### [EXTRACTED INFORMATION]
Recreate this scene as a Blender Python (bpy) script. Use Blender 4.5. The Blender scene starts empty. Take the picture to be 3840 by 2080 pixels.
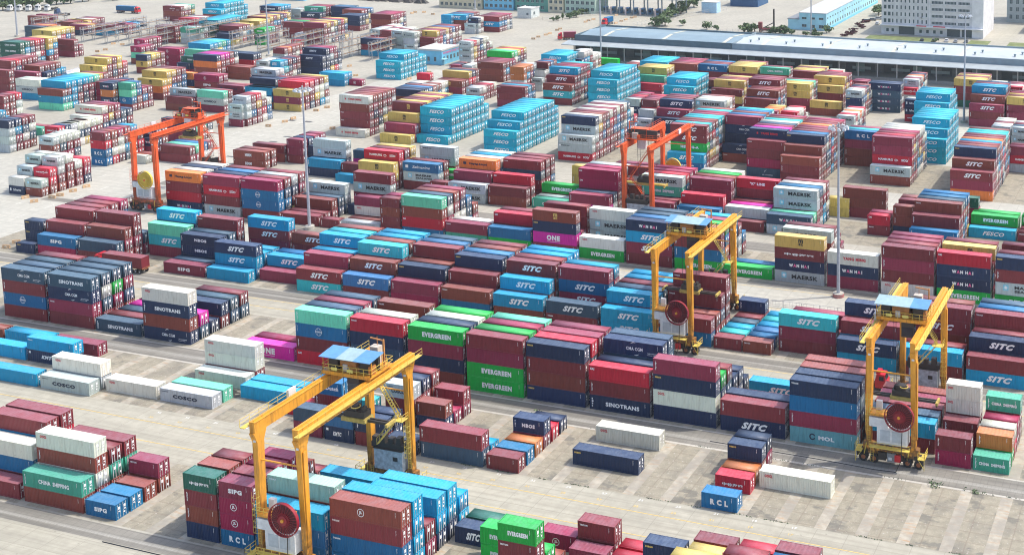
import bpy, bmesh, math, random
import numpy as np
from mathutils import Vector, Matrix
C = bpy.context.scene.collection
SC = bpy.context.scene
rnd = random.Random(7)
# ---------------- camera, world, sun, exposure ----------------
F_PX, PITCH, ROLL, YAW, CH = 4786.6, .127756, -.0040712, .324712, 108.933
cd = bpy.data.cameras.new('camera'); cam = bpy.data.objects.new('camera', cd); C.objects.link(cam)
cd.sensor_fit = 'HORIZONTAL'; cd.sensor_width = 36.0; cd.lens = 36.0*F_PX/3840
cd.shift_x = -1037.12/3840; cd.shift_y = -1112.44/3840
cd.clip_start = 1; cd.clip_end = 8000
_F = Vector((-math.sin(YAW)*math.cos(PITCH), math.cos(YAW)*math.cos(PITCH), -math.sin(PITCH)))
_R = Vector((math.cos(YAW), math.sin(YAW), 0)); _U = _R.cross(_F)
R2 = _R*math.cos(ROLL)+_U*math.sin(ROLL); U2 = -_R*math.sin(ROLL)+_U*math.cos(ROLL)
m = Matrix((R2, U2, -_F)).transposed().to_4x4(); m.translation = (0, 0, CH); cam.matrix_world = m
SC.camera = cam
SUN_EL, SUN_AZ = math.radians(59), math.radians(61)     # azimuth clockwise from +Y
w = bpy.data.worlds.new('World'); SC.world = w; w.use_nodes = True
nt = w.node_tree; bg = nt.nodes['Background']
sky = nt.nodes.new('ShaderNodeTexSky'); sky.sky_type = 'NISHITA'; sky.sun_disc = False
sky.sun_elevation = SUN_EL; sky.sun_rotation = SUN_AZ; sky.air_density = 1.0; sky.dust_density = 2.5; sky.ozone_density = 0.3
nt.links.new(sky.outputs[0], bg.inputs[0]); bg.inputs[1].default_value = 0.15
sd = bpy.data.lights.new('sun', 'SUN'); sd.energy = 2.05; sd.angle = math.radians(0.6); sd.color = (1, .95, .87)
sun = bpy.data.objects.new('sun', sd); C.objects.link(sun)
ts = Vector((math.sin(SUN_AZ)*math.cos(SUN_EL), math.cos(SUN_AZ)*math.cos(SUN_EL), math.sin(SUN_EL)))
sun.rotation_euler = ts.to_track_quat('Z', 'Y').to_euler(); sun.location = (0, 200, 300)
SC.view_settings.view_transform = 'Standard'; SC.view_settings.look = 'None'
SC.view_settings.exposure = 0.90; SC.view_settings.gamma = 1
SC.cycles.max_bounces = 5; SC.cycles.filter_width = 1.1; SC.cycles.volume_bounces = 0

# ---------------- materials ----------------
def lin(c): return tuple(((v/255)/12.92 if v/255 < .04045 else ((v/255+.055)/1.055)**2.4) for v in c)
def newmat(n):
    m = bpy.data.materials.new(n); m.use_nodes = True
    return m, m.node_tree, m.node_tree.nodes['Principled BSDF']
def nd(t, typ, **k):
    n = t.nodes.new(typ)
    for a, b in k.items(): setattr(n, a, b)
    return n
def noise(t, scale, detail=4, vec=None, rough=.55):
    n = nd(t, 'ShaderNodeTexNoise'); n.inputs['Scale'].default_value = scale; n.inputs['Detail'].default_value = detail
    n.inputs['Roughness'].default_value = rough
    if vec is not None: t.links.new(vec, n.inputs['Vector'])
    return n.outputs['Fac']
def ramp(t, fac, a, b, ca=0., cb=1.):
    n = nd(t, 'ShaderNodeMapRange'); n.inputs['From Min'].default_value = a; n.inputs['From Max'].default_value = b
    n.inputs['To Min'].default_value = ca; n.inputs['To Max'].default_value = cb; t.links.new(fac, n.inputs['Value'])
    return n.outputs[0]
def mix(t, fac, a, b, mode='MIX'):
    n = nd(t, 'ShaderNodeMix', data_type='RGBA', blend_type=mode)
    for s, v in ((n.inputs['Factor'], fac), (n.inputs['A'], a), (n.inputs['B'], b)):
        if isinstance(v, bpy.types.NodeSocket): t.links.new(v, s)
        elif isinstance(v, (int, float)): s.default_value = v
        else: s.default_value = (*v[:3], 1)
    return n.outputs['Result']
def mth(t, op, a, b=None):
    n = nd(t, 'ShaderNodeMath', operation=op)
    for s, v in zip(n.inputs, (a, b)):
        if v is None: continue
        if isinstance(v, bpy.types.NodeSocket): t.links.new(v, s)
        else: s.default_value = v
    return n.outputs[0]
def pos(t, sx=1, sy=1, sz=1):
    g = nd(t, 'ShaderNodeNewGeometry')
    v = nd(t, 'ShaderNodeVectorMath', operation='MULTIPLY'); t.links.new(g.outputs['Position'], v.inputs[0]); v.inputs[1].default_value = (sx, sy, sz)
    return v.outputs[0]
def nrmz(t):
    g = nd(t, 'ShaderNodeNewGeometry'); s = nd(t, 'ShaderNodeSeparateXYZ'); t.links.new(g.outputs['Normal'], s.inputs[0]); return s.outputs[2]
_pl = {}
def plain(name, col, rough=.6, metal=0., var=.12, sc=1.5):
    if name in _pl: return _pl[name]
    m, t, b = newmat(name); p = pos(t)
    f = noise(t, sc, 5, p)
    c = mix(t, ramp(t, f, .3, .7), tuple(v*(1-var) for v in col), tuple(min(1, v*(1+var)) for v in col))
    f2 = noise(t, .25, 3, p)
    c = mix(t, ramp(t, f2, .45, .75, 0, .25), c, tuple(v*.6+.02 for v in col))
    t.links.new(c, b.inputs['Base Color']); b.inputs['Roughness'].default_value = rough; b.inputs['Metallic'].default_value = metal
    _pl[name] = m; return m
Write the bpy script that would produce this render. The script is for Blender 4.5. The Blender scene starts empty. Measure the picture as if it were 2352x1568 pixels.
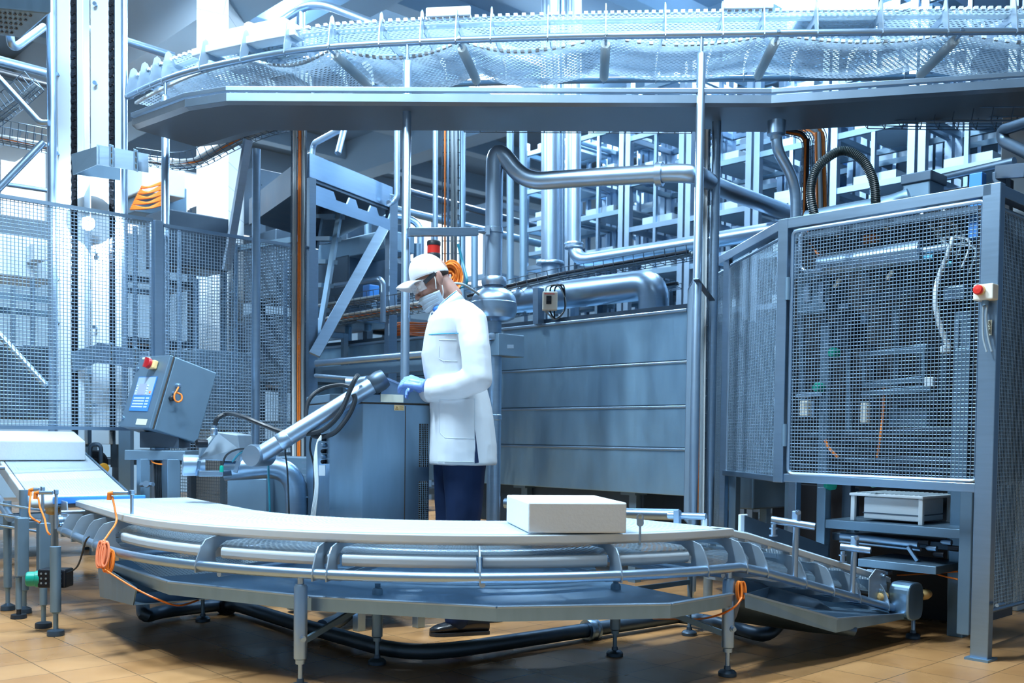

### [AIM OF THE EXERCISE]
Repeat each entry exactly as it appears; skip any picture.

### [REPLY]
Recreate this scene as a Blender Python (bpy) script. Use Blender 4.5. The Blender scene starts empty. Take the picture to be 3840 by 2080 pixels.
import bpy, bmesh, math, random
import numpy as np
from mathutils import Vector, Matrix
C = bpy.context.scene.collection
SC = bpy.context.scene
rnd = random.Random(7)
# ---------------- camera, world, sun, exposure ----------------
F_PX, PITCH, ROLL, YAW, CH = 4786.6, .127756, -.0040712, .324712, 108.933
cd = bpy.data.cameras.new('camera'); cam = bpy.data.objects.new('camera', cd); C.objects.link(cam)
cd.sensor_fit = 'HORIZONTAL'; cd.sensor_width = 36.0; cd.lens = 36.0*F_PX/3840
cd.shift_x = -1037.12/3840; cd.shift_y = -1112.44/3840
cd.clip_start = 1; cd.clip_end = 8000
_F = Vector((-math.sin(YAW)*math.cos(PITCH), math.cos(YAW)*math.cos(PITCH), -math.sin(PITCH)))
_R = Vector((math.cos(YAW), math.sin(YAW), 0)); _U = _R.cross(_F)
R2 = _R*math.cos(ROLL)+_U*math.sin(ROLL); U2 = -_R*math.sin(ROLL)+_U*math.cos(ROLL)
m = Matrix((R2, U2, -_F)).transposed().to_4x4(); m.translation = (0, 0, CH); cam.matrix_world = m
SC.camera = cam
SUN_EL, SUN_AZ = math.radians(59), math.radians(61)     # azimuth clockwise from +Y
w = bpy.data.worlds.new('World'); SC.world = w; w.use_nodes = True
nt = w.node_tree; bg = nt.nodes['Background']
sky = nt.nodes.new('ShaderNodeTexSky'); sky.sky_type = 'NISHITA'; sky.sun_disc = False
sky.sun_elevation = SUN_EL; sky.sun_rotation = SUN_AZ; sky.air_density = 1.0; sky.dust_density = 2.5; sky.ozone_density = 0.3
nt.links.new(sky.outputs[0], bg.inputs[0]); bg.inputs[1].default_value = 0.15
sd = bpy.data.lights.new('sun', 'SUN'); sd.energy = 2.05; sd.angle = math.radians(0.6); sd.color = (1, .95, .87)
sun = bpy.data.objects.new('sun', sd); C.objects.link(sun)
ts = Vector((math.sin(SUN_AZ)*math.cos(SUN_EL), math.cos(SUN_AZ)*math.cos(SUN_EL), math.sin(SUN_EL)))
sun.rotation_euler = ts.to_track_quat('Z', 'Y').to_euler(); sun.location = (0, 200, 300)
SC.view_settings.view_transform = 'Standard'; SC.view_settings.look = 'None'
SC.view_settings.exposure = 0.90; SC.view_settings.gamma = 1
SC.cycles.max_bounces = 5; SC.cycles.filter_width = 1.1; SC.cycles.volume_bounces = 0

# ---------------- materials ----------------
def lin(c): return tuple(((v/255)/12.92 if v/255 < .04045 else ((v/255+.055)/1.055)**2.4) for v in c)
def newmat(n):
    m = bpy.data.materials.new(n); m.use_nodes = True
    return m, m.node_tree, m.node_tree.nodes['Principled BSDF']
def nd(t, typ, **k):
    n = t.nodes.new(typ)
    for a, b in k.items(): setattr(n, a, b)
    return n
def noise(t, scale, detail=4, vec=None, rough=.55):
    n = nd(t, 'ShaderNodeTexNoise'); n.inputs['Scale'].default_value = scale; n.inputs['Detail'].default_value = detail
    n.inputs['Roughness'].default_value = rough
    if vec is not None: t.links.new(vec, n.inputs['Vector'])
    return n.outputs['Fac']
def ramp(t, fac, a, b, ca=0., cb=1.):
    n = nd(t, 'ShaderNodeMapRange'); n.inputs['From Min'].default_value = a; n.inputs['From Max'].default_value = b
    n.inputs['To Min'].default_value = ca; n.inputs['To Max'].default_value = cb; t.links.new(fac, n.inputs['Value'])
    return n.outputs[0]
def mix(t, fac, a, b, mode='MIX'):
    n = nd(t, 'ShaderNodeMix', data_type='RGBA', blend_type=mode)
    for s, v in ((n.inputs['Factor'], fac), (n.inputs['A'], a), (n.inputs['B'], b)):
        if isinstance(v, bpy.types.NodeSocket): t.links.new(v, s)
        elif isinstance(v, (int, float)): s.default_value = v
        else: s.default_value = (*v[:3], 1)
    return n.outputs['Result']
def mth(t, op, a, b=None):
    n = nd(t, 'ShaderNodeMath', operation=op)
    for s, v in zip(n.inputs, (a, b)):
        if v is None: continue
        if isinstance(v, bpy.types.NodeSocket): t.links.new(v, s)
        else: s.default_value = v
    return n.outputs[0]
def pos(t, sx=1, sy=1, sz=1):
    g = nd(t, 'ShaderNodeNewGeometry')
    v = nd(t, 'ShaderNodeVectorMath', operation='MULTIPLY'); t.links.new(g.outputs['Position'], v.inputs[0]); v.inputs[1].default_value = (sx, sy, sz)
    return v.outputs[0]
def nrmz(t):
    g = nd(t, 'ShaderNodeNewGeometry'); s = nd(t, 'ShaderNodeSeparateXYZ'); t.links.new(g.outputs['Normal'], s.inputs[0]); return s.outputs[2]
_pl = {}
def plain(name, col, rough=.6, metal=0., var=.12, sc=1.5):
    if name in _pl: return _pl[name]
    m, t, b = newmat(name); p = pos(t)
    f = noise(t, sc, 5, p)
    c = mix(t, ramp(t, f, .3, .7), tuple(v*(1-var) for v in col), tuple(min(1, v*(1+var)) for v in col))
    f2 = noise(t, .25, 3, p)
    c = mix(t, ramp(t, f2, .45, .75, 0, .25), c, tuple(v*.6+.02 for v in col))
    t.links.new(c, b.inputs['Base Color']); b.inputs['Roughness'].default_value = rough; b.inputs['Metallic'].default_value = metal
    _pl[name] = m; return m
Write the bpy script that would produce this render. The script is for Blender 4.5. The Blender scene starts empty. Measure the picture as if it were 2352x1568 pixels.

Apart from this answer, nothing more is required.